▶ Recorded data:
>>>

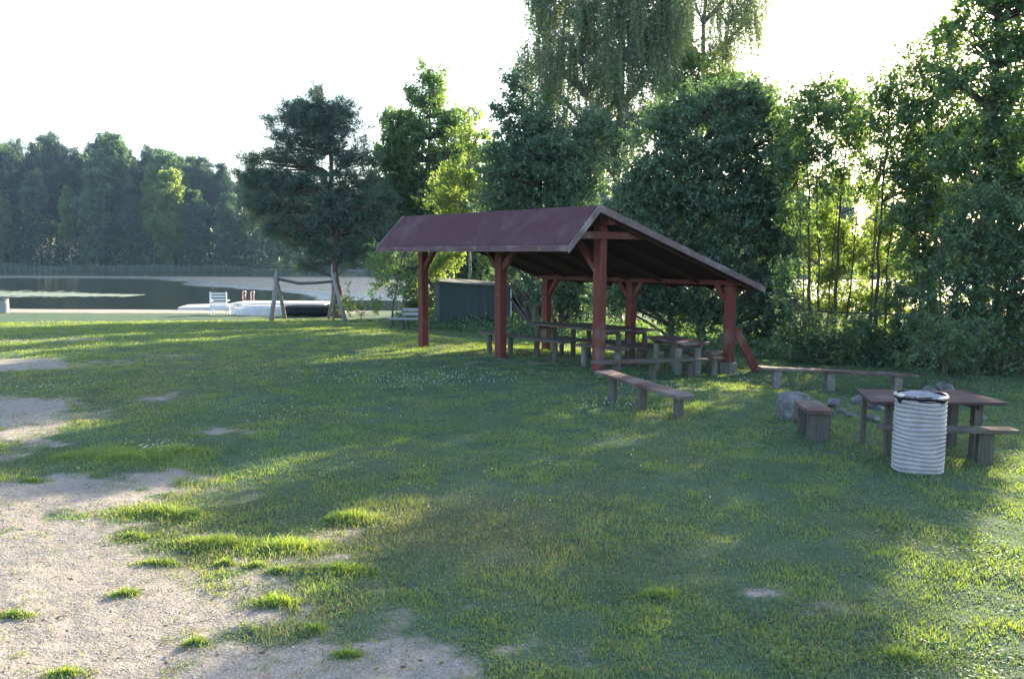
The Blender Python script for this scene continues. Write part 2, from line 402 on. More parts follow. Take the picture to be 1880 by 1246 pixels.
m, t, b, o = new_mat('grass_mat'); t.nodes.remove(b)
a = nn(t, 'ShaderNodeAttribute', attribute_name='tint')
col = ramp(t, a.outputs['Fac'], [(0, (.052, .112, .070)), (.35, (.080, .160, .095)), (.62, (.125, .225, .080)), (.72, (.20, .185, .085)), (1, (.34, .30, .17))])
df = nn(t, 'ShaderNodeBsdfDiffuse'); tr = nn(t, 'ShaderNodeBsdfTranslucent'); mx = nn(t, 'ShaderNodeMixShader'); mx.inputs[0].default_value = .45
t.links.new(col, df.inputs[0])
tcol = ramp(t, a.outputs['Fac'], [(0, (.10, .18, .03)), (.62, (.50, .64, .03)), (.72, (.34, .33, .08)), (1, (.42, .36, .15))]); t.links.new(tcol, tr.inputs[0])
t.links.new(df.outputs[0], mx.inputs[1]); t.links.new(tr.outputs[0], mx.inputs[2])
gl = nn(t, 'ShaderNodeBsdfGlossy'); gl.inputs['Roughness'].default_value = .5; mg = nn(t, 'ShaderNodeMixShader'); mg.inputs[0].default_value = .05
t.links.new(mx.outputs[0], mg.inputs[1]); t.links.new(gl.outputs[0], mg.inputs[2]); t.links.new(mg.outputs[0], o.inputs[0])
M_GRASS = m
tag(link('grass', np_mesh('grass', V, [q4, q3], m, np.concatenate([tint, tint]))), 'short patchy lawn grass with brighter tufts on the sandy lakeside ground', 'grass', kind='stuff')

# clover heads
cx, cy = [], []
for (px, py, r1, r2, n) in ((790, 702, 1.5, .8, 170), (285, 828, .35, .22, 60), (1130, 745, .7, .5, 60), (560, 760, 1.2, .8, 50), (480, 690, 2, 1, 60), (1385, 705, .6, .5, 50), (100, 712, .5, .4, 30), (900, 690, 1.5, .6, 90), (1180, 715, .5, .5, 60), (950, 900, 2.5, 1.5, 25)):
    p = at(px, py); q = RNG.normal(0, .55, (n, 2)); cx.append(p.x + q[:, 0] * r1); cy.append(p.y + q[:, 1] * r2)
cx, cy = np.concatenate(cx), np.concatenate(cy); N = len(cx); r = RNG.uniform(.005, .009, N) * (1 + .015 * np.hypot(cx, cy)); cz = gz(cx, cy) + RNG.uniform(.04, .075, N)
O = np.array([(1, 0, 0), (0, 1, 0), (-1, 0, 0), (0, -1, 0), (0, 0, 1), (0, 0, -1)], float)
V = (np.stack([cx, cy, cz], 1)[:, None, :] + O[None] * r[:, None, None]).reshape(-1, 3)
F = np.array([(0, 1, 4), (1, 2, 4), (2, 3, 4), (3, 0, 4), (1, 0, 5), (2, 1, 5), (3, 2, 5), (0, 3, 5)])
F = (np.arange(N)[:, None, None] * 6 + F[None]).reshape(-1, 3)
tag(link('clover_flowers', np_mesh('clover_flowers', V, [F], mat_noise('clover_mat', [(.3, (.5, .5, .42)), (.7, (.68, .68, .6))], 30))), 'tiny white clover flower heads scattered through the lawn', 'clover', kind='stuff')
# clover leaves and other low broad weeds in drifts, bits of dead leaf and twig
N = 150000; d = 2.6 + 13 * RNG.random(N) ** 1.3; th = RNG.uniform(-.78, .76, N); x, y = d * np.sin(th), d * np.cos(th)
k = (fbm(x, y, 1.3, 133, 4) > .53) & (RNG.random(N) < 1.05 - bare_f(x, y)); x, y = x[k], y[k]; N = len(x)
V, F = leaf_quads(np.stack([x, y, gz(x, y) + RNG.uniform(.006, .035, N)], 1), unit(RNG.normal(0, 1, (N, 3)) * [1, 1, .25]), RNG.uniform(.009, .018, N) * (1 + .05 * np.hypot(x, y)), .85, 3.0)
M_CLO = mat_leaf('clover_leaf', (.05, .10, .05), (.10, .18, .085), (.16, .30, .05), .35, .04)
tag(link('clover_leaves', np_mesh('clover_leaves', V, [F], M_CLO, RNG.random(N))), 'drifts of small broad clover leaves low in the lawn', 'clover', kind='stuff')
N = 5200; d = 3 + 11 * RNG.random(N) ** 1.2; th = RNG.uniform(-.78, .76, N); x, y = d * np.sin(th), d * np.cos(th)
V, F = leaf_quads(np.stack([x, y, gz(x, y) + .008 + .012 * RNG.random(N)], 1), unit(RNG.normal(0, 1, (N, 3)) * [1, 1, .12]), RNG.uniform(.012, .05, N), RNG.choice([.1, .16, .6], N) if False else .35, 2.5)
tag(link('leaf_litter', np_mesh('leaf_litter', V, [F], mat_noise('litter_mat', [(.3, (.05, .035, .022)), (.6, (.16, .11, .06)), (.8, (.30, .24, .15))], 3, .9, .1), None)), 'scattered bits of dead leaf and twig on the sand and grass', 'leaf litter', kind='stuff')
# gravel
N = 26000; d = 3 + 8 * RNG.random(N) ** 1.4; th = RNG.uniform(-.8, .6, N); x, y = d * np.sin(th), d * np.cos(th)
k = RNG.random(N) < bare_f(x, y) * .9 + .02; x, y = x[k], y[k]; N = len(x)
r = .0025 + .006 * RNG.random(N) ** 3; r = np.where(RNG.random(N) < .008, r * 2.0, r)
J = O[None] * np.array([1, 1, .6]) * r[:, None, None] * RNG.uniform(.6, 1.3, (N, 6, 1)); V = (np.stack([x, y, gz(x, y) + r * .2], 1)[:, None, :] + J).reshape(-1, 3)
F = np.array([(0, 1, 4), (1, 2, 4), (2, 3, 4), (3, 0, 4), (1, 0, 5), (2, 1, 5), (3, 2, 5), (0, 3, 5)]); F = (np.arange(N)[:, None, None] * 6 + F[None]).reshape(-1, 3)
tint = np.repeat(RNG.random(N), 8)
m, t, b, o = new_mat('gravel_mat'); a = nn(t, 'ShaderNodeAttribute', attribute_name='tint')
t.links.new(ramp(t, a.outputs['Fac'], [(0, (.2, .18, .16)), (.6, (.34, .31, .27)), (1, (.55, .52, .48))]), b.inputs['Base Color']); b.inputs['Roughness'].default_value = .85
tag(link('gravel', np_mesh('gravel', V, [F], m, tint)), 'fine pale gravel lying on the bare sandy ground', 'gravel', kind='stuff')

# ------------------------------------------------------------------ trees
def tubes(paths, radii, n=5):
    """paths (M,K,3), radii (M,K) -> verts, quads"""
    M_, K = paths.shape[:2]; D = np.gradient(paths, axis=1); D = unit(D)
    ref = np.where(np.abs(D[..., :1]) < .8, np.array([1.0, 0, 0]), np.array([0, 1.0, 0]))
    ref = np.broadcast_to(ref[:, :1], D.shape)
    s = unit(np.cross(D, ref)); u = np.cross(s, D); a = np.arange(n) * 2 * np.pi / n
    V = paths[:, :, None] + (s[:, :, None] * np.cos(a)[:, None] + u[:, :, None] * np.sin(a)[:, None]) * radii[:, :, None, None]
    b = (np.arange(M_)[:, None, None] * K + np.arange(K - 1)[None, :, None]) * n; j = np.arange(n)[None, None]; j2 = (j + 1) % n
    F = np.stack([b + j, b + j2, b + n + j2, b + n + j], -1).reshape(-1, 4)
    return V.reshape(-1, 3), F
def make_tree(stems, nodes_, leaf, bark, name='tree', twigs=6, per=14, L=.55, ls=.09, droop=.15, spread=.8, hang=0.0, wr=.6, tvar=.5, limb_r=.022, rise=.45, twr=.006, flat=.5, base_tint=.3):
    """stems: list of (points, r0, r1); nodes_ (n,3) world-relative branch ends. Returns (trunk mesh, crown mesh)"""
    nodes_ = np.asarray(nodes_); Nn = len(nodes_)
    Vs, Fs, off = [], [], 0
    def add(V, F):
        nonlocal off
        Vs.append(V); Fs.append(F + off); off += len(V)
    dense = []
    for pts, r0, r1 in stems:
        pts = np.array(pts, float); K = 14; tt = np.linspace(0, len(pts) - 1, K)
        pp = np.stack([np.interp(tt, np.arange(len(pts)), pts[:, k]) for k in range(3)], 1)
        pp[1:-1, :2] += RNG.normal(0, r0 * .35, (K - 2, 2)); rr = r0 + (r1 - r0) * np.linspace(0, 1, K) ** .8; rr[0] *= 1.35
        add(*tubes(pp[None], rr[None], 8)); dense.append((pp, rr))
    AP = np.concatenate([q[0] for q in dense]); AR = np.concatenate([q[1] for q in dense])
    # attach each node to the stem point a little below it
    tgt = nodes_ .copy(); hd = np.linalg.norm(tgt[:, None, :2] - AP[None, :, :2], axis=2)
    want = tgt[:, None, 2] - rise * hd; cost = np.abs(AP[None, :, 2] - want) + hd * .35
    j = cost.argmin(1); st = AP[j]; sr = np.minimum(AR[j] * .6, limb_r * (1 + .35 * np.linalg.norm(tgt - st, axis=1)))
    tq = np.linspace(0, 1, 6)[None, :, None]
    mid = (st + tgt) / 2; mid[:, 2] += (tgt[:, 2] - st[:, 2]) * .12 + .08 * np.linalg.norm(tgt - st, axis=1) * (1 if hang >= 0 else -1); mid += RNG.normal(0, .10, mid.shape)
    path = (1 - tq) ** 2 * st[:, None] + 2 * tq * (1 - tq) * mid[:, None] + tq ** 2 * tgt[:, None]
    rad = sr[:, None] * (1 - .82 * np.linspace(0, 1, 6)[None]); add(*tubes(path, rad, 4))
    # twigs
    ctr = AP.mean(0); outd = unit(tgt - st + np.array([0, 0, .05]))
    TN = Nn * twigs; o_ = np.repeat(path[:, 5], twigs, 0) * 1.0
    back = RNG.random((TN, 1)) * .5; o_ = o_ * (1 - back) + np.repeat(path[:, 4], twigs, 0) * back
    D = unit(np.repeat(outd, twigs, 0) * .8 + RNG.normal(0, spread, (TN, 3)) + np.array([0, 0, -droop])); Lt = L * RNG.uniform(.55, 1.25, TN)
    if hang > 0: Lh = hang * RNG.uniform(.4, 1.25, TN)
    else: Lh = np.zeros(TN)
    tq = np.linspace(0, 1, 4)
    tp = o_[:, None] + D[:, None] * (Lt[:, None] * (tq if hang <= 0 else np.sqrt(tq)))[..., None]
    tp[..., 2] -= (tq[None] ** 1.4) * Lh[:, None] + droop * .4 * (tq[None] ** 2) * Lt[:, None]
    add(*tubes(tp, (twr * (1 - .7 * tq))[None].repeat(TN, 0), 3))
    # leaves
    NL = TN * per; f = np.sqrt(RNG.random((TN, per))) * 3; i0 = np.clip(f.astype(int), 0, 2); fr = (f - i0)[..., None]; ar = np.arange(TN)[:, None]
    lp = tp[ar, i0] * (1 - fr) + tp[ar, i0 + 1] * fr; td = unit(tp[ar, i0 + 1] - tp[ar, i0]).reshape(-1, 3)
    lp = lp.reshape(-1, 3) + RNG.normal(0, ls * .35, (NL, 3))
    LD = unit(td * .5 + RNG.normal(0, .75, (NL, 3)) + np.array([0, 0, -.25 if hang > 0 else -.1]))
    s = ls * RNG.uniform(.6, 1.25, NL)
    LV, LF = leaf_quads(lp, LD, s, wr, flat)
    tint = np.clip(base_tint + tvar * (RNG.random(Nn).repeat(twigs * per) - .4) + RNG.normal(0, .12, NL), 0, 1)
    tr = np_mesh(name + '_trunk', np.concatenate(Vs), [np.concatenate(Fs)], bark, smooth=True)
    cr = np_mesh(name + '_crown', LV, [LF], leaf, tint)
    return tr, cr
def lobes_nodes(lobes, dens, shell=.55):
    out = []
    for (x, y, z, rx, ry, rz) in lobes:
        n = max(3, int(dens * math.pi * rx * rz)); v = unit(RNG.normal(0, 1, (n, 3))) * (RNG.random((n, 1)) ** shell)
        out.append(np.array([x, y, z]) + v * np.array([rx, ry, rz]))
    return np.concatenate(out)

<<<

▶ What you should do:
Exactly reproduce the run of lines from the start of the listing through the line with "ground', 'grass', kind='stuff')", inclusive; pictures are not copied.

▶ Written reply:
The Blender Python script for this scene continues. Write part 2, from line 402 on. More parts follow. Take the picture to be 1880 by 1246 pixels.
m, t, b, o = new_mat('grass_mat'); t.nodes.remove(b)
a = nn(t, 'ShaderNodeAttribute', attribute_name='tint')
col = ramp(t, a.outputs['Fac'], [(0, (.052, .112, .070)), (.35, (.080, .160, .095)), (.62, (.125, .225, .080)), (.72, (.20, .185, .085)), (1, (.34, .30, .17))])
df = nn(t, 'ShaderNodeBsdfDiffuse'); tr = nn(t, 'ShaderNodeBsdfTranslucent'); mx = nn(t, 'ShaderNodeMixShader'); mx.inputs[0].default_value = .45
t.links.new(col, df.inputs[0])
tcol = ramp(t, a.outputs['Fac'], [(0, (.10, .18, .03)), (.62, (.50, .64, .03)), (.72, (.34, .33, .08)), (1, (.42, .36, .15))]); t.links.new(tcol, tr.inputs[0])
t.links.new(df.outputs[0], mx.inputs[1]); t.links.new(tr.outputs[0], mx.inputs[2])
gl = nn(t, 'ShaderNodeBsdfGlossy'); gl.inputs['Roughness'].default_value = .5; mg = nn(t, 'ShaderNodeMixShader'); mg.inputs[0].default_value = .05
t.links.new(mx.outputs[0], mg.inputs[1]); t.links.new(gl.outputs[0], mg.inputs[2]); t.links.new(mg.outputs[0], o.inputs[0])
M_GRASS = m
tag(link('grass', np_mesh('grass', V, [q4, q3], m, np.concatenate([tint, tint]))), 'short patchy lawn grass with brighter tufts on the sandy lakeside ground', 'grass', kind='stuff')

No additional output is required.